What to produce: Restate the opening lines of the material below word for word, stopping after the line that contains "bush(982, 541, 66, .9, 1.6, 'small".

Information supplied:
--- BEGIN ---
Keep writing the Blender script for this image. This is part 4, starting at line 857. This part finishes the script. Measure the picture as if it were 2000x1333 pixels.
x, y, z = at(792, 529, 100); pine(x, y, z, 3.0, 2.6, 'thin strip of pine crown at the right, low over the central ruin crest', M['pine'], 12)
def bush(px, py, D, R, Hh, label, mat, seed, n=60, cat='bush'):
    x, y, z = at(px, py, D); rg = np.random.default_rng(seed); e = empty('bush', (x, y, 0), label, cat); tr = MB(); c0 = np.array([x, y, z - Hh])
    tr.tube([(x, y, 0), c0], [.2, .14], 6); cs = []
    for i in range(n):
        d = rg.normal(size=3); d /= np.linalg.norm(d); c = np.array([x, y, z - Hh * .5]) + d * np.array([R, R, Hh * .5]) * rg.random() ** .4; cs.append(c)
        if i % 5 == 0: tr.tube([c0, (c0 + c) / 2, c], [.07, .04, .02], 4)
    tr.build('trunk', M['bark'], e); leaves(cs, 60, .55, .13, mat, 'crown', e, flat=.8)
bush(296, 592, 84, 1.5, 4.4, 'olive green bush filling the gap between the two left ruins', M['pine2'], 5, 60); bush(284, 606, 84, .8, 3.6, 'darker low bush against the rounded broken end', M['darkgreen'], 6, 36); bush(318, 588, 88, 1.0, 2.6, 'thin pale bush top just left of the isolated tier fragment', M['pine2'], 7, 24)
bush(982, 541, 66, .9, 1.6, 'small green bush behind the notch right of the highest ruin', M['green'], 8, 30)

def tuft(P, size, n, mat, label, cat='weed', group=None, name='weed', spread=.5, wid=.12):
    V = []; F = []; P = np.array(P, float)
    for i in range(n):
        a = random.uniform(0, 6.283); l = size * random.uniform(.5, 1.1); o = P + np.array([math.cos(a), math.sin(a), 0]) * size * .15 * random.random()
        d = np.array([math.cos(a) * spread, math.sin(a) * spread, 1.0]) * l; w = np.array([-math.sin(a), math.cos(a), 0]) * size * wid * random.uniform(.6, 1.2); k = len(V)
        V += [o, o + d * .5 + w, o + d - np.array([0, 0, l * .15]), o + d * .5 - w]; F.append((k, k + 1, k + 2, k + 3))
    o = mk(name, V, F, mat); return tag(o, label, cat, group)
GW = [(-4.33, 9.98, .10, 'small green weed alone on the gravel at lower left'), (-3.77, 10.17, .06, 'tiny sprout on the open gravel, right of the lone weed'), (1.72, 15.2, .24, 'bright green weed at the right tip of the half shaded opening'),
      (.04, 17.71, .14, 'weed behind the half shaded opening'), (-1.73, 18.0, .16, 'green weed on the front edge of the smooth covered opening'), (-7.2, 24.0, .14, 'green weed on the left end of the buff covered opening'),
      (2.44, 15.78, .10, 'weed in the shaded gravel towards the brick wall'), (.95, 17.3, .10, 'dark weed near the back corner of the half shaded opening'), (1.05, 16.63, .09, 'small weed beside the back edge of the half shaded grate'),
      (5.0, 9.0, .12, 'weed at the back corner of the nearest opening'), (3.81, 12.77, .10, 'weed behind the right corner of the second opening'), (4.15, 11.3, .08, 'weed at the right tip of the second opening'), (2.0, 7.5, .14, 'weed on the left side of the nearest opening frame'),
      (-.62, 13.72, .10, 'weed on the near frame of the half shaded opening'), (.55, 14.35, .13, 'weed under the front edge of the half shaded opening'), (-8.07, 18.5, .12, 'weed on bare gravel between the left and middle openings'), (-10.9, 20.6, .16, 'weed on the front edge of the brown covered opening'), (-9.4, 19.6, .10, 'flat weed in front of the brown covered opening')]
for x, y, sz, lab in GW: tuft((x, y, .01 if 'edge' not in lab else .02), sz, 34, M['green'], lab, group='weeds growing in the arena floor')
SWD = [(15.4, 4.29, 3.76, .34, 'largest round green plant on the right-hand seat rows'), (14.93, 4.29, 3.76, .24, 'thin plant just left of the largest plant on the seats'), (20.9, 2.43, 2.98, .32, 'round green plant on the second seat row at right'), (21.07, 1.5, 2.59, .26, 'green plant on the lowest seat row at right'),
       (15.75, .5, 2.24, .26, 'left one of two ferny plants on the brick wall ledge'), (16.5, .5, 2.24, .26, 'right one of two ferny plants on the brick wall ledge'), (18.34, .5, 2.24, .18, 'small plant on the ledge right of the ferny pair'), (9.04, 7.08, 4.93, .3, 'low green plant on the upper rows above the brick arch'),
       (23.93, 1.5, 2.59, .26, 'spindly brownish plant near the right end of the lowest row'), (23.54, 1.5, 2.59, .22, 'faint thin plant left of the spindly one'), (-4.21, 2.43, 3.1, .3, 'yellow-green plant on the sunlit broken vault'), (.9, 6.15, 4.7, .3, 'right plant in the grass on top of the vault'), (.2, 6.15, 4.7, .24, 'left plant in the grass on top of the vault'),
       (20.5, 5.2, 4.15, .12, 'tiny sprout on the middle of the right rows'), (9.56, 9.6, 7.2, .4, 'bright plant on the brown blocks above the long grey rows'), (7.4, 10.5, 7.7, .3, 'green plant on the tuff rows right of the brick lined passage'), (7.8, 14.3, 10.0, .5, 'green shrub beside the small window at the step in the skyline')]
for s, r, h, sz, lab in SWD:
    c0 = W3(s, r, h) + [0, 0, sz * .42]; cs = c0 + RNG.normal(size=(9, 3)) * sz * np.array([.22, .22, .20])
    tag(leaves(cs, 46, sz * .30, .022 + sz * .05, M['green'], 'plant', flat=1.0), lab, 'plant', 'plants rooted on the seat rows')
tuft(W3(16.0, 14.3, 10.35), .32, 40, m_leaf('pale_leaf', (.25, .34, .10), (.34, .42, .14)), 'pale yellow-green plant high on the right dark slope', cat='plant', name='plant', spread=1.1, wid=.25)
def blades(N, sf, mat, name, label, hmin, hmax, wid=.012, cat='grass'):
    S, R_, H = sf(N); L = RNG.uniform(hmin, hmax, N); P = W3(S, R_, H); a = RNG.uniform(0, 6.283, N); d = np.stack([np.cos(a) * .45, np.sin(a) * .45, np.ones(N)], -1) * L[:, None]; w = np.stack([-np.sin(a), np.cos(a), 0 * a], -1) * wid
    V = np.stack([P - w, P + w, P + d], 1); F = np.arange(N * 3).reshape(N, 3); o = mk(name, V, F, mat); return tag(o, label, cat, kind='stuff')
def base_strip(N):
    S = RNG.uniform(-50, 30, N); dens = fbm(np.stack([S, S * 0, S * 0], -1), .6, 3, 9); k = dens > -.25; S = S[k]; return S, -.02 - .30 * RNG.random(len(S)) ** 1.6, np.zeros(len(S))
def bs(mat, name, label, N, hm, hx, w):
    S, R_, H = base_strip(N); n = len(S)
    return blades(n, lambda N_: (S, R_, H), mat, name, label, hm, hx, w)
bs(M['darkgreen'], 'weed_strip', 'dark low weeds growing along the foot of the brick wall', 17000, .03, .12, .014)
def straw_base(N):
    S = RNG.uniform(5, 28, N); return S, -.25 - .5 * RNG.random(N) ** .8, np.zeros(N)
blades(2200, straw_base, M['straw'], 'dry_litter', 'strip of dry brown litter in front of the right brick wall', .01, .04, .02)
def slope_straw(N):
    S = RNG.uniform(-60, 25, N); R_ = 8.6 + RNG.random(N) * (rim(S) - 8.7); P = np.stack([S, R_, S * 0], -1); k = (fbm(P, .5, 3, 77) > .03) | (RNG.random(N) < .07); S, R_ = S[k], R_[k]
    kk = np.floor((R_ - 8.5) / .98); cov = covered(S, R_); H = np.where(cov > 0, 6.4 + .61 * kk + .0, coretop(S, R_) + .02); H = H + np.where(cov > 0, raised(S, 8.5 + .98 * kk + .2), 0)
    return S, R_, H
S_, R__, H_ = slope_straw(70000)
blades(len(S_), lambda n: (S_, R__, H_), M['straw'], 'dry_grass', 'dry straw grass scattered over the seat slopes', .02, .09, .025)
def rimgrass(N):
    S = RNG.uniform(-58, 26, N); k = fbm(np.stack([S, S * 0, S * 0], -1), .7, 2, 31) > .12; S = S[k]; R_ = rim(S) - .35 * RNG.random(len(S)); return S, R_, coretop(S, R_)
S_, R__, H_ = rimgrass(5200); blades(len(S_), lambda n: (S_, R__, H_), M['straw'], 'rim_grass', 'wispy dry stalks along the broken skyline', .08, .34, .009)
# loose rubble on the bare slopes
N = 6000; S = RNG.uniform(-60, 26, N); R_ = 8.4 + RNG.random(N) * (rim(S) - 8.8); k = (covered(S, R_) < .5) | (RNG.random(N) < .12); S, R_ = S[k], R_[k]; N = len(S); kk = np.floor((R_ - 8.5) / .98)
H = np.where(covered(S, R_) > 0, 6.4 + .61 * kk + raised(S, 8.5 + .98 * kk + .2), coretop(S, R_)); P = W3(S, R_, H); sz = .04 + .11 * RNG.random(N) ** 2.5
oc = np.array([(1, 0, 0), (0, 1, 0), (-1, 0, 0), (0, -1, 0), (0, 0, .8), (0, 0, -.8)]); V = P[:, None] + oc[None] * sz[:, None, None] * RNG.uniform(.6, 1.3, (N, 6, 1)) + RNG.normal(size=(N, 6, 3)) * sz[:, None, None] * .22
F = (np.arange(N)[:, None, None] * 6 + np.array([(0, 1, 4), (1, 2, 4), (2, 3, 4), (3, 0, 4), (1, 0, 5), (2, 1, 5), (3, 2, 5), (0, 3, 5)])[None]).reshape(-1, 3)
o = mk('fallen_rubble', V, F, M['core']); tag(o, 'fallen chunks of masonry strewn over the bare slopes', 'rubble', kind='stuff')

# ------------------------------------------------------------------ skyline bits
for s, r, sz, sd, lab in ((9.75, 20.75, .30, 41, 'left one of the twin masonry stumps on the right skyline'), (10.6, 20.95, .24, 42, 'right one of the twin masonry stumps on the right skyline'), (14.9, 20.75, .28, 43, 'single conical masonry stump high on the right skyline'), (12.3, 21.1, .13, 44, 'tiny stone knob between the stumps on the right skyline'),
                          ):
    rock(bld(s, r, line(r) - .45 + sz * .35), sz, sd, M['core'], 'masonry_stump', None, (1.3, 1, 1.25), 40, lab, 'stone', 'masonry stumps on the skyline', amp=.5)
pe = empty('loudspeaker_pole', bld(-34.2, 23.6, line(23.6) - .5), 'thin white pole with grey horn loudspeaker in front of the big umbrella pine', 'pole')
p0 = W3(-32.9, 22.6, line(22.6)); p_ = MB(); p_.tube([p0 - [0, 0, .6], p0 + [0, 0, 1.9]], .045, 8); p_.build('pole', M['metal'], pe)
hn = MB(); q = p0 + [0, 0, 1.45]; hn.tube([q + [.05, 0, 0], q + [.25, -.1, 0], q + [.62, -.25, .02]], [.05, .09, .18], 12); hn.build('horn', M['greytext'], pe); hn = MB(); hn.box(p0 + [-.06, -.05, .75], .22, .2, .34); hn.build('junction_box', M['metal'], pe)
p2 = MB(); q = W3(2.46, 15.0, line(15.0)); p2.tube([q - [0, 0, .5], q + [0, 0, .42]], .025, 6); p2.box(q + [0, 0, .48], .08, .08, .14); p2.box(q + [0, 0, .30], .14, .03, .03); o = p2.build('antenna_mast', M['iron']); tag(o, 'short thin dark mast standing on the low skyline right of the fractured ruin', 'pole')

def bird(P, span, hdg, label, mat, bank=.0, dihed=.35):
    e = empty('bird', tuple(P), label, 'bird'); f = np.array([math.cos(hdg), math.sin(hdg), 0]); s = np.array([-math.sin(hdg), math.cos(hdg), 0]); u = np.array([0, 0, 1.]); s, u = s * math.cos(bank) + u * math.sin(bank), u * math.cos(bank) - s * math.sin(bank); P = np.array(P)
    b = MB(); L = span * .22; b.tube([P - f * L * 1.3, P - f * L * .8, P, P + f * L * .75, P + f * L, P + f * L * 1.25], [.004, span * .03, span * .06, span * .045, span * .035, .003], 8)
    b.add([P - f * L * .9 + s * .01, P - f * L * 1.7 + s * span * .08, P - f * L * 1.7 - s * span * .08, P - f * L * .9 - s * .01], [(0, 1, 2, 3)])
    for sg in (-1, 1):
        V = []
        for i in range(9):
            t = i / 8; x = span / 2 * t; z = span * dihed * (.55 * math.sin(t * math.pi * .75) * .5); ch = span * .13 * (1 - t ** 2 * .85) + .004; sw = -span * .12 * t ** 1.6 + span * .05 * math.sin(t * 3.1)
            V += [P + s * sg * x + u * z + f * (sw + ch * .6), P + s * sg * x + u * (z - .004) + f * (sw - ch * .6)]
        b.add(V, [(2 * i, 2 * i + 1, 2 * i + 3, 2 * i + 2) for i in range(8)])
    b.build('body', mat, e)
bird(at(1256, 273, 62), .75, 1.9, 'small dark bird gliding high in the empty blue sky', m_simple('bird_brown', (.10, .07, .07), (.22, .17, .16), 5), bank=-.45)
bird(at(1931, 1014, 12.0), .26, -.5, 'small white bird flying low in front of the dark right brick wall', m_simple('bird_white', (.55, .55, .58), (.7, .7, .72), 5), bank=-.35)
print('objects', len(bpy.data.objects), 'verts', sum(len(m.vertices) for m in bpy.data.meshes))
--- END ---
Answer to this problem:
Keep writing the Blender script for this image. This is part 4, starting at line 857. This part finishes the script. Measure the picture as if it were 2000x1333 pixels.
x, y, z = at(792, 529, 100); pine(x, y, z, 3.0, 2.6, 'thin strip of pine crown at the right, low over the central ruin crest', M['pine'], 12)
def bush(px, py, D, R, Hh, label, mat, seed, n=60, cat='bush'):
    x, y, z = at(px, py, D); rg = np.random.default_rng(seed); e = empty('bush', (x, y, 0), label, cat); tr = MB(); c0 = np.array([x, y, z - Hh])
    tr.tube([(x, y, 0), c0], [.2, .14], 6); cs = []
    for i in range(n):
        d = rg.normal(size=3); d /= np.linalg.norm(d); c = np.array([x, y, z - Hh * .5]) + d * np.array([R, R, Hh * .5]) * rg.random() ** .4; cs.append(c)
        if i % 5 == 0: tr.tube([c0, (c0 + c) / 2, c], [.07, .04, .02], 4)
    tr.build('trunk', M['bark'], e); leaves(cs, 60, .55, .13, mat, 'crown', e, flat=.8)
bush(296, 592, 84, 1.5, 4.4, 'olive green bush filling the gap between the two left ruins', M['pine2'], 5, 60); bush(284, 606, 84, .8, 3.6, 'darker low bush against the rounded broken end', M['darkgreen'], 6, 36); bush(318, 588, 88, 1.0, 2.6, 'thin pale bush top just left of the isolated tier fragment', M['pine2'], 7, 24)
bush(982, 541, 66, .9, 1.6, 'small green bush behind the notch right of the highest ruin', M['green'], 8, 30)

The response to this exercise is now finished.